Plötzlich – und natürlich hat niemand eine Kamera griffbereit – taucht tatsächlich ein Wal neben uns auf. Er sprüht eine Fontäne aus seinem Atemloch, bevor er mit einem majestätischen Wippen der Schwanzflosse wieder abtaucht. Mit Dinghis setzen wir aufs Land über, dank des Kartenmaterials an Bord haben wir einige lohnende Abfahrten gefunden. Trotzdem ist das Highlight der Blick von oben auf das im Fjord einsam daliegende Segelboot. Dieses Gefühl, ganz alleine so weit weg von der Zivilisation zu sein, ist überwältigend.

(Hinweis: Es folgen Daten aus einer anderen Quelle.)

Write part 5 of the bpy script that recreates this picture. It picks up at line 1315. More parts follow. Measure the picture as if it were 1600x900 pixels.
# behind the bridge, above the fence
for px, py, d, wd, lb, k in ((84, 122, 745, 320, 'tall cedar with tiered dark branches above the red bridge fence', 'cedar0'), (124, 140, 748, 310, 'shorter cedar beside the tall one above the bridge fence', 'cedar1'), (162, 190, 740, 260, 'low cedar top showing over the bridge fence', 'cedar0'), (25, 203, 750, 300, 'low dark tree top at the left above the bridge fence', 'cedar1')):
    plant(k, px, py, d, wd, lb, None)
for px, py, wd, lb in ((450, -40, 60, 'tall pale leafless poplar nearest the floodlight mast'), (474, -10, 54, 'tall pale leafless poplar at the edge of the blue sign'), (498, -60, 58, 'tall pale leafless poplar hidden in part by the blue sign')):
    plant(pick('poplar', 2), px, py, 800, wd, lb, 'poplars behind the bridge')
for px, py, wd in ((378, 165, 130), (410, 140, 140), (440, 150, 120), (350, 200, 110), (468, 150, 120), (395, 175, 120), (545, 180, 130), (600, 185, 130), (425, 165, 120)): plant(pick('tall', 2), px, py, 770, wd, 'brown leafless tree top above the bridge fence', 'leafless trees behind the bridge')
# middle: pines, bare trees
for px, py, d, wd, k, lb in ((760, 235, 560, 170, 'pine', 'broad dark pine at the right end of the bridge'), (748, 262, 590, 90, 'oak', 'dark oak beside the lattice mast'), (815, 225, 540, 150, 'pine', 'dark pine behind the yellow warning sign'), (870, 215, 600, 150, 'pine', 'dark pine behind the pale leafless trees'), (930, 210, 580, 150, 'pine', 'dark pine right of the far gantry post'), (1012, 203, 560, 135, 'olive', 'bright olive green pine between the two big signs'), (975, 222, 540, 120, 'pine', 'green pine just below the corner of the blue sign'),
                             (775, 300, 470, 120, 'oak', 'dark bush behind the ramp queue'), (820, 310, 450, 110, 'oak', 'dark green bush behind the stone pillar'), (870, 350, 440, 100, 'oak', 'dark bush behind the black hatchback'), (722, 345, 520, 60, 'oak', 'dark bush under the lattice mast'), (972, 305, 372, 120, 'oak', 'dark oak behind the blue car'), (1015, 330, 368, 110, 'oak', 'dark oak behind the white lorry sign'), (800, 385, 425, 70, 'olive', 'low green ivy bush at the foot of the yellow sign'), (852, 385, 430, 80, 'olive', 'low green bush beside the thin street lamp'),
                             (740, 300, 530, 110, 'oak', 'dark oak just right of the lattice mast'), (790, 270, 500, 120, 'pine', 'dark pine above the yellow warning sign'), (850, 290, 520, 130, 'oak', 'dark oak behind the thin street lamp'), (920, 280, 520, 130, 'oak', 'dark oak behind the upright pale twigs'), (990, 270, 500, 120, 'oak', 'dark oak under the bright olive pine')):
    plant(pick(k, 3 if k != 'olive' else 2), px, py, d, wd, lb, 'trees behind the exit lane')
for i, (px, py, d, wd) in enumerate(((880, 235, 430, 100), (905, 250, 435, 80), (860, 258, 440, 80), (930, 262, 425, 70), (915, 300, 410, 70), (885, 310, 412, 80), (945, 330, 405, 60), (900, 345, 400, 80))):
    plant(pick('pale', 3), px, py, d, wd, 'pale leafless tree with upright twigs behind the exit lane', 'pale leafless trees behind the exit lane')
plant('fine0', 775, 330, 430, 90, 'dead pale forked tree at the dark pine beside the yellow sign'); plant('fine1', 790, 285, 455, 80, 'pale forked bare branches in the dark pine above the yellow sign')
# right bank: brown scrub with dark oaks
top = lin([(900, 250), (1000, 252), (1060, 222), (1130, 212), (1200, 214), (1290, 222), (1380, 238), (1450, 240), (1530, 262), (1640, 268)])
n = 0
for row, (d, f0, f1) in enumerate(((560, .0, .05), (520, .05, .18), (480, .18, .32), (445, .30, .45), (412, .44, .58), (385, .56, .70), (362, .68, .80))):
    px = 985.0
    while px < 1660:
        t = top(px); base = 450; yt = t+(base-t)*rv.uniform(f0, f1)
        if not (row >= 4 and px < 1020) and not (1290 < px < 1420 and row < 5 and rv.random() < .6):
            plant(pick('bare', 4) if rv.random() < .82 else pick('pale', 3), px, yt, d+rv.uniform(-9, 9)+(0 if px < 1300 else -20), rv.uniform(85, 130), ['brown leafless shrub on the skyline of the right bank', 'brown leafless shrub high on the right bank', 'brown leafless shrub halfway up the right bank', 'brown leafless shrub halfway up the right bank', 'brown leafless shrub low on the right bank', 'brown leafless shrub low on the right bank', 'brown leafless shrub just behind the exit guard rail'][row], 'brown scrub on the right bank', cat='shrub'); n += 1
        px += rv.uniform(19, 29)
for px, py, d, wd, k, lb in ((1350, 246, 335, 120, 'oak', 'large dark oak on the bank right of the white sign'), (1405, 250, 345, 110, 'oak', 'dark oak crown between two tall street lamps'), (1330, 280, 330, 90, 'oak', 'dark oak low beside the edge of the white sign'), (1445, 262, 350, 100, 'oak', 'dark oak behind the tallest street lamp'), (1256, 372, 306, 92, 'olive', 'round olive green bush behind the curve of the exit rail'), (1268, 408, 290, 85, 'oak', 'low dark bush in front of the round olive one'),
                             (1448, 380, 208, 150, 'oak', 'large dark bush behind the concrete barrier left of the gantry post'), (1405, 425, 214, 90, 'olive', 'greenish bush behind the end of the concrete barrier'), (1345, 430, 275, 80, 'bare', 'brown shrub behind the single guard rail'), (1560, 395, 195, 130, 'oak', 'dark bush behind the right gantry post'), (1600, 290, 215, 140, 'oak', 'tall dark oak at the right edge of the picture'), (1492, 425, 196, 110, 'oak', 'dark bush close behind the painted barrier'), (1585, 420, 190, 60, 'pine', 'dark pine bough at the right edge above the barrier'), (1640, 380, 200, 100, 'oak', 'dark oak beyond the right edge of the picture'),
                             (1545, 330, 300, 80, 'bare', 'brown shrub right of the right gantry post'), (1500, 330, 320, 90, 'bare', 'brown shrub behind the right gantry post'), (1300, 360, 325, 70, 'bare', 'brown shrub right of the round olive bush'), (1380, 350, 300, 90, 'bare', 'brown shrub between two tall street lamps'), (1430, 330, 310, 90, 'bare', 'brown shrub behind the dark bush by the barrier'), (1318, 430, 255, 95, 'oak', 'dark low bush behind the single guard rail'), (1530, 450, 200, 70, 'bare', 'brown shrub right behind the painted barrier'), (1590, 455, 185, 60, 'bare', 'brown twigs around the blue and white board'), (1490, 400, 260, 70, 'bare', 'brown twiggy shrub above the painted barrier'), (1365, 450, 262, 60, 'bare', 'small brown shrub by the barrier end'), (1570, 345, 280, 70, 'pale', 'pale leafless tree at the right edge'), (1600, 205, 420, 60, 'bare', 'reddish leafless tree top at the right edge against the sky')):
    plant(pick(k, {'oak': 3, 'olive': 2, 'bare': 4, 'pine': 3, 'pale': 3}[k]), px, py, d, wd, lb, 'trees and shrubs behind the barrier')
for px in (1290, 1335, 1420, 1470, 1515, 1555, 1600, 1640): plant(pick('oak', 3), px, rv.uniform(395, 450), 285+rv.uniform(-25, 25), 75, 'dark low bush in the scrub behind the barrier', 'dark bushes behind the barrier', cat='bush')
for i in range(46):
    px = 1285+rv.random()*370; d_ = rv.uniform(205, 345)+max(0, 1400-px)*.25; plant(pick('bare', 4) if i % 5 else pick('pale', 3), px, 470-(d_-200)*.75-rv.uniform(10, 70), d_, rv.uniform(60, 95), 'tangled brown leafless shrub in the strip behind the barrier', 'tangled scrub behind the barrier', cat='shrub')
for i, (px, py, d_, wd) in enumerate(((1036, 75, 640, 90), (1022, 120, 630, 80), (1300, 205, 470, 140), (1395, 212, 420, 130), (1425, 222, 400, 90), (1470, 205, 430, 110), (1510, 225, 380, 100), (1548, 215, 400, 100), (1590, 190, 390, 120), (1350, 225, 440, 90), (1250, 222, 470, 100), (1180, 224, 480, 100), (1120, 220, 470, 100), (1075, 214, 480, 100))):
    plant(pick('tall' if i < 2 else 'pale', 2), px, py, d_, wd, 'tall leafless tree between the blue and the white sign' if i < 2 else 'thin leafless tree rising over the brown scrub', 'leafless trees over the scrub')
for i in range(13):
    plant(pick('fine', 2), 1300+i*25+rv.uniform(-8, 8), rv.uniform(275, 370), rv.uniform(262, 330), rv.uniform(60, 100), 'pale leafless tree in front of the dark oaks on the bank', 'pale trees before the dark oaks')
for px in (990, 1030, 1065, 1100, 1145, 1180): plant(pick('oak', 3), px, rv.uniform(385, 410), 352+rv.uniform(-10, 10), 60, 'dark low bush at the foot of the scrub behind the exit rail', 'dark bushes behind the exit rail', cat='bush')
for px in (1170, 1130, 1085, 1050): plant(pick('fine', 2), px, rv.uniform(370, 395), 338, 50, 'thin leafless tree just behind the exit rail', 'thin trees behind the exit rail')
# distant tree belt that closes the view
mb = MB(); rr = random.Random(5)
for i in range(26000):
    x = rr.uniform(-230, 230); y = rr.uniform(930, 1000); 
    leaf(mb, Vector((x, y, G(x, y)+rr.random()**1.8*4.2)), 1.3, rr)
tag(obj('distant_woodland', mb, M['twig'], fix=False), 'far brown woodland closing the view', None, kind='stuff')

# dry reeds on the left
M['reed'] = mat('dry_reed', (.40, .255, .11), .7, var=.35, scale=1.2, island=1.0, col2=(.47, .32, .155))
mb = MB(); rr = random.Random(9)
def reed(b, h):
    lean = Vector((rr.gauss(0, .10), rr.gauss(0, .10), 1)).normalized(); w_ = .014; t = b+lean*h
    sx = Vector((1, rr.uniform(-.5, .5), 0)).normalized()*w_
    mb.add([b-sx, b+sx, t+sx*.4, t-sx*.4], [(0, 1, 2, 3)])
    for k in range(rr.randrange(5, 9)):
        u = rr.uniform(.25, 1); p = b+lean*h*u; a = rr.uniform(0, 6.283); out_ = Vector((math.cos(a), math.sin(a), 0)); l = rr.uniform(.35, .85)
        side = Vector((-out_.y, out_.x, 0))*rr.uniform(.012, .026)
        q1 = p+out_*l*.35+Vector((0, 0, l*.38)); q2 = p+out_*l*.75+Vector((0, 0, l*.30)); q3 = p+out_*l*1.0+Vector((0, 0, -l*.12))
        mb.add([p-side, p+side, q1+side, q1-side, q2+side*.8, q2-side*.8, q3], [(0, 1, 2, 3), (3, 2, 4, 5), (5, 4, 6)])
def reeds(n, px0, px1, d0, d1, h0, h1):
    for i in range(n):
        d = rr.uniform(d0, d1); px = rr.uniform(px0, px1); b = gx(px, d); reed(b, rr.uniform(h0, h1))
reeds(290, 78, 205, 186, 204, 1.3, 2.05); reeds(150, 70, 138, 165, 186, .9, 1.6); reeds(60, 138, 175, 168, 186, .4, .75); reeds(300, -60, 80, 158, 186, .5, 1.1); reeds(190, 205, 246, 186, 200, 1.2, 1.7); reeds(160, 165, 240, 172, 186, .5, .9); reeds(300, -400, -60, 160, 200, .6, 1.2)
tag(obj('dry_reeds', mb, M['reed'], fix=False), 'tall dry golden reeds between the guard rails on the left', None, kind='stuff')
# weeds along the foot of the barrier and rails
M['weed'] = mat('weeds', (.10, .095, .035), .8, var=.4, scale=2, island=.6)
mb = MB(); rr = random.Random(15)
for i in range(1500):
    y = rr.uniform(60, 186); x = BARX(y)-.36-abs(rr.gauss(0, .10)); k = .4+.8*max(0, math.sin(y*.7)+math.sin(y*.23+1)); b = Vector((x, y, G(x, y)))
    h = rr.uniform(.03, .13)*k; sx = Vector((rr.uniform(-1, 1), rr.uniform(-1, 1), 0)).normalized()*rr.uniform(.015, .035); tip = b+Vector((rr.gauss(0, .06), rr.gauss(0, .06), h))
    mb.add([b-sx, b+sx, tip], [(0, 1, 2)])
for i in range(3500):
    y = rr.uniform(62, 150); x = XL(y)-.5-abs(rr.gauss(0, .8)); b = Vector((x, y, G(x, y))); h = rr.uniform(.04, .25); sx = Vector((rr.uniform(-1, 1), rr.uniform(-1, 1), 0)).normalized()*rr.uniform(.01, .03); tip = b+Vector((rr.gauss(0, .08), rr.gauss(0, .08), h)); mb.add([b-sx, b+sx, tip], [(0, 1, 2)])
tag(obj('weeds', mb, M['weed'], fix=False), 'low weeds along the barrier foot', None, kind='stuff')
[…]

Was von Island bleibt: Der Wunsch, so bald wie möglich wieder her zu kommen! Immerhin haben wir nur einen Bruchteil dieses magischen Fleckchens erkundet. Und die Erkenntnis, dass mit der richtigen Crew weder gutes Wetter noch viel Wohnraum nötig ist, um den perfekten Freeride-Trip zu erleben.
INFO BOX
ANREISE.
- Mit dem Flugzeug nach Rejkjavik (von München aus ab ca. 300 Euro). Wer schnell in die Berge will und die Wale aus der Nähe beobachten möchte, der bucht einen Inlandsflug nach Akureyi.
MIETWAGEN.
- Ab ca. 150 Euro pro Woche. Da die Straßenverhältnisse sehr wechselhaft sind, empfiehlt sich ein Allradfahrzeug mit ausreichender Bodenfreiheit. Regelmäßige Updates über die Straßenverhältnisse und Webcams zur Überprüfung der Wetterbedingungen gibt es auf www.road.is .
OBLIGATORISCHE PACKLISTE.
- Wasserdichte Jacke
- Mütze und Skiunterwäsche
- Wasserdichte Wanderschuhe
- Badeanzug
Das Wetter ändert sich dauernd und man kann sowohl strahlenden Himmel haben als auch in einen Schneesturm geraten. Fehlende Ausrüstung kann man im Fjallakoffin Store kaufen oder ausleihen - praktisch vor allem für sperriges Camping-Equipment.
www.fjallakofinn.is
SKIFAHREN.
- Es gibt in Island kleinere Skigebiete wie z.B. das in Skarðsdalur. Das Familienunternehmen Arcticfreeride bietet Catskiing auf dem Múlakolla an, wo Ridern ein facettenreiches Gelände zur Verfügung steht. Heliskiing wird von Viking Heliski angeboten. Im Preis inbegriffen sind die Übernachtung in einer Luxus-Lodge, frisch zubereitetes Essen und den Eintritt in die Hot Pools. Geflogen wird rund um Ólafsfjörður: Das bedeutet kurze Flugzeiten und anspruchsvolles Terrain, das auch standardmäßig angeflogen wird.